A Youpwe l'espace côtier est couvert
de mangrove. La mangrove est une forêt littorale de la
zone intertropicale (Petit Robert). Elle est une formation arborescente
caractéristique de l'étage intertidal des littoraux lagunaires et
vaseux de la zone intertropicale. L'espèce végétale
dominante est le palétuvier, nom commun donné à divers
arbres de la mangrove (genre avicennia, rhizophora...). Ces
arbres ont des racines échasses et des pneumatophores (excroissances
verticales et aériennes des racines qui assurent leur respiration). Pour
R. Letouzey, c'est une formation arborescente caractéristique de la zone
d'oscillation de la marée de littoraux lagunaires et vaseux des
régions intertropicales où dominent les
palétuviers.
Au total L'espace selon E. Goffman serait
donc non seulement un cadre matériel mais également porteur de
signification pour les individus qui y sont en interaction. C'est à ce
titre que la géographie se définit comme la science qui
étudie les dimensions spatiales du social et même la dynamique de
l'espace. Mais qu'est-ce que la dynamique de l'espace ?

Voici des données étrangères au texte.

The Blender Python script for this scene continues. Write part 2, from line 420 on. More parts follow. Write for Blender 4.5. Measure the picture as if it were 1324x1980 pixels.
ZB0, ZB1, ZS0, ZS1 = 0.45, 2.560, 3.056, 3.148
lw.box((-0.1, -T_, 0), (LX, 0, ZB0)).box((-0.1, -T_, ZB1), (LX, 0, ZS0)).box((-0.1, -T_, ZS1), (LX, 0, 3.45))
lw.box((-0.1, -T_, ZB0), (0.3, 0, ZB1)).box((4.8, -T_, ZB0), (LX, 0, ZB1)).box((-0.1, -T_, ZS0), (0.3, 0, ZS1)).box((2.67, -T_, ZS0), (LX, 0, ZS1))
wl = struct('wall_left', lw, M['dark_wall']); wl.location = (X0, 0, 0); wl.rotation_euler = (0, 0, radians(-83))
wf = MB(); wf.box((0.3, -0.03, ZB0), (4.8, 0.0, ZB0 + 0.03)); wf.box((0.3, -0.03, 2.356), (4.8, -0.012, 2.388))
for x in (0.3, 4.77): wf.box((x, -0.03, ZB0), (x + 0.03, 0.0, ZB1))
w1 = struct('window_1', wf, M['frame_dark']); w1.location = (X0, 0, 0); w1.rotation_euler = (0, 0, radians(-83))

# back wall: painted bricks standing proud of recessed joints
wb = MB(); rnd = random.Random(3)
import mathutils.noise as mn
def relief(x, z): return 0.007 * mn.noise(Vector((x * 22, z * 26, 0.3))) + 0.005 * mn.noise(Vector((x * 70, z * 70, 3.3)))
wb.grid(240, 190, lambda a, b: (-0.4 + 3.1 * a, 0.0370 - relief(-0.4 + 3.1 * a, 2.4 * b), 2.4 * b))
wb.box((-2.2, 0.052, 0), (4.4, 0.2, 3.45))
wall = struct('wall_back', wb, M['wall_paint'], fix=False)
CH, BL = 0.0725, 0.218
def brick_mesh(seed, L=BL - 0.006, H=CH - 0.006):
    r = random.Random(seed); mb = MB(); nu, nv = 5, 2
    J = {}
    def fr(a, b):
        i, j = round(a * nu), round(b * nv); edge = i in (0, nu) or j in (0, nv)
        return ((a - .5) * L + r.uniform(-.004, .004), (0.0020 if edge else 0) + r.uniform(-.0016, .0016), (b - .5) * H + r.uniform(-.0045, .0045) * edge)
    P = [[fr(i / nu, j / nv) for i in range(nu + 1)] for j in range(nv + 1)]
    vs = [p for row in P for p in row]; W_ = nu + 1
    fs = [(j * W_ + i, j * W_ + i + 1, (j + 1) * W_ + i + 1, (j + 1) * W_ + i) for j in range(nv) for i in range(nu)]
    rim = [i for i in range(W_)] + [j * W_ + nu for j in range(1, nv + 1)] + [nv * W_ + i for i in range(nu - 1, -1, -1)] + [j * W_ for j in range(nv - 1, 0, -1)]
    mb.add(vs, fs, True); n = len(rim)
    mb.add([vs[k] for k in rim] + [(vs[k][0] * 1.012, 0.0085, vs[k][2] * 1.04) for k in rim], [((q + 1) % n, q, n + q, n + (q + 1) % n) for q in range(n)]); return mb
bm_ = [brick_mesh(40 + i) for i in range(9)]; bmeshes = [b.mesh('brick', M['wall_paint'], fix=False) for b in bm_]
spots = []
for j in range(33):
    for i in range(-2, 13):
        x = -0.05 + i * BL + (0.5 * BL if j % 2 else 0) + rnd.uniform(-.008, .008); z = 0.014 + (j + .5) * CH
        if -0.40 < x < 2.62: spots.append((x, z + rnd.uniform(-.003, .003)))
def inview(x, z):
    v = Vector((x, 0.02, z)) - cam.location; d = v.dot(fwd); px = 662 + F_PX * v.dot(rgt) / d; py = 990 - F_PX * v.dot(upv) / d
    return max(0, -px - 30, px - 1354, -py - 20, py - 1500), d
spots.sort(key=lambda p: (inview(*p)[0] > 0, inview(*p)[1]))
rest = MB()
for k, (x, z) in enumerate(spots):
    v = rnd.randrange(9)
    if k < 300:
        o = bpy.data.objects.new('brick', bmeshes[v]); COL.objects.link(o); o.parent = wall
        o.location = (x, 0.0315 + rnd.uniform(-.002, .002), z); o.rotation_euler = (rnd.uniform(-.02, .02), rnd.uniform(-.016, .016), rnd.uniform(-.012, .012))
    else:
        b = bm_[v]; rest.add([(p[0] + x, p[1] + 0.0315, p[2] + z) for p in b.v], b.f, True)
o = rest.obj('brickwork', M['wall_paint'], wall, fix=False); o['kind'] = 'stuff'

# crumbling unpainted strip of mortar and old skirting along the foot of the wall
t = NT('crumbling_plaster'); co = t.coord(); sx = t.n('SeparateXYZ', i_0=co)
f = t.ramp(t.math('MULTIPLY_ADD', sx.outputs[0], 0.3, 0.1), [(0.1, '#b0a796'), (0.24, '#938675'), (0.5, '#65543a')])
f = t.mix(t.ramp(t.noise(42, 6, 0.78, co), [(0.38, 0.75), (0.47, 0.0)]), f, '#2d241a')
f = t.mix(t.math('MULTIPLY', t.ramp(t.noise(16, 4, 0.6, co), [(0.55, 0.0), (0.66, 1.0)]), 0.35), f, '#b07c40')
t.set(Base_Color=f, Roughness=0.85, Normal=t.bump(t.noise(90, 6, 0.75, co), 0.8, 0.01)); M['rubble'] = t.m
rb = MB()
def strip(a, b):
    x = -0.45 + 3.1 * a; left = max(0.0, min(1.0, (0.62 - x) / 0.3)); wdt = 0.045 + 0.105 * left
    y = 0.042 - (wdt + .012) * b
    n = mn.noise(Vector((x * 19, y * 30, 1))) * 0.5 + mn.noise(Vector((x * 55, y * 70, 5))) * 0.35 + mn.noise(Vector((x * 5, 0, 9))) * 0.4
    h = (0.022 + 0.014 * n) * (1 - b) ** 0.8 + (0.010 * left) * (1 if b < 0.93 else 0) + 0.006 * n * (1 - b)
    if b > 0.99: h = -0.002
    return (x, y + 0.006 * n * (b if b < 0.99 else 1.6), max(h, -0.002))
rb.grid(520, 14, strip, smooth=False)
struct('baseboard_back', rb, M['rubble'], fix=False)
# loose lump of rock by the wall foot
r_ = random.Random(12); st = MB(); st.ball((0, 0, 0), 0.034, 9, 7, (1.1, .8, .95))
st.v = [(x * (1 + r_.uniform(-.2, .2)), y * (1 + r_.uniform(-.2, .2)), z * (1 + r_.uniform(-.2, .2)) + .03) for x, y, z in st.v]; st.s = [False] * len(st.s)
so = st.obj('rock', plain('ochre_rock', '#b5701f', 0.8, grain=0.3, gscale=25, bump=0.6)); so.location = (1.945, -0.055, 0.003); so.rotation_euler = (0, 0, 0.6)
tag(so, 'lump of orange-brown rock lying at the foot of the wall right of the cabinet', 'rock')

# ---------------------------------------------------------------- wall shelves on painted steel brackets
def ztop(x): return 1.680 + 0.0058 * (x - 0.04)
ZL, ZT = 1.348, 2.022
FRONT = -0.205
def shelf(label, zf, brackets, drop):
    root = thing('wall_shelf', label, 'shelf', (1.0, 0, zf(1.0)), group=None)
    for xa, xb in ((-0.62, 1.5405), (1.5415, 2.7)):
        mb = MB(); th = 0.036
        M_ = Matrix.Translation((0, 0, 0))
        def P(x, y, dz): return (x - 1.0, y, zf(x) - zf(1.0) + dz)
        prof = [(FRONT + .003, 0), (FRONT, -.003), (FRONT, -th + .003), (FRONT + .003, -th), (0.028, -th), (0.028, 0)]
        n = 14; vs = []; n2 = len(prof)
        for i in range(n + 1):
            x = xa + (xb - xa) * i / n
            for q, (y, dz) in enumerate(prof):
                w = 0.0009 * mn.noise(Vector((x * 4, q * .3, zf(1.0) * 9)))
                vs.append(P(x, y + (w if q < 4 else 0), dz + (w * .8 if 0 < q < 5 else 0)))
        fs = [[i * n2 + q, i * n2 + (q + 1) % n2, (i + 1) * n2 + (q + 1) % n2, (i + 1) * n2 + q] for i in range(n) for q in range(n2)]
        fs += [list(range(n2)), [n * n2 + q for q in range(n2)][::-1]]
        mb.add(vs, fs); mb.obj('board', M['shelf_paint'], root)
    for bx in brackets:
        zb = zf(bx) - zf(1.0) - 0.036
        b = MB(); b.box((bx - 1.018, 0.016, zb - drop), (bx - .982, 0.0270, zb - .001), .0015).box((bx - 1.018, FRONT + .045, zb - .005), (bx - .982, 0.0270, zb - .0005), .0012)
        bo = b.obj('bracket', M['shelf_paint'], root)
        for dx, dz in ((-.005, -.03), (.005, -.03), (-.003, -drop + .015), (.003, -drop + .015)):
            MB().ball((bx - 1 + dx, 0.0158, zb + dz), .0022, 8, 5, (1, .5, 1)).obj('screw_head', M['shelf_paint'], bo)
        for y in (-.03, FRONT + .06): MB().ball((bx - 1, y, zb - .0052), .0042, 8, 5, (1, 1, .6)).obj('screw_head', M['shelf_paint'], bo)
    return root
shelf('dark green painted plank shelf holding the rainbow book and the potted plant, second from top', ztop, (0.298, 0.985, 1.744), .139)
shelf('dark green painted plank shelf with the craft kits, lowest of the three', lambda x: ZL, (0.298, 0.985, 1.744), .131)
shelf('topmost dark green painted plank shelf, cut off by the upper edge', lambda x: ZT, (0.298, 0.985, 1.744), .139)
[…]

La dynamique selon le dictionnaire
Larousse, est un processus qui marque une évolution. En sciences
sociales, la dynamique est une branche de la sociologie qui étudie
l'évolution des phénomènes sociaux. On parle alors de la
dynamique du groupe. En physique, la dynamique est une branche de la
mécanique qui étudie le mouvement d'un corps sous l'effet d'une
force. La notion de dynamique est fortement employée en
géographie. L'exemple de la dynamique de la croûte terrestre en
est une illustration. En France les travaux de Jean Tricart sont
particulièrement représentatifs sur la morphologie dynamique. Les
grandes pressions exercées par les plaques l'une sur l'autre provoquant
les déplacements violents et les catastrophes rendent compte de cette
dynamique.
Ainsi dans le cadre de notre travail de recherche, la
dynamique de l'espace renvoie aux évolutions et aux mutations
observées dans un ensemble de lieux humanisés sous l'effet
d'une influence de quelque nature que ce soit. La dynamique s'entend
donc comme un changement résultant du jeu de forces...Brunet, R.
(1992). Il en ressort donc que la dynamique est un changement de
l'occupation du sol ou des paysages végétaux entre deux dates
sous l'impulsion d'un ou de plusieurs facteurs.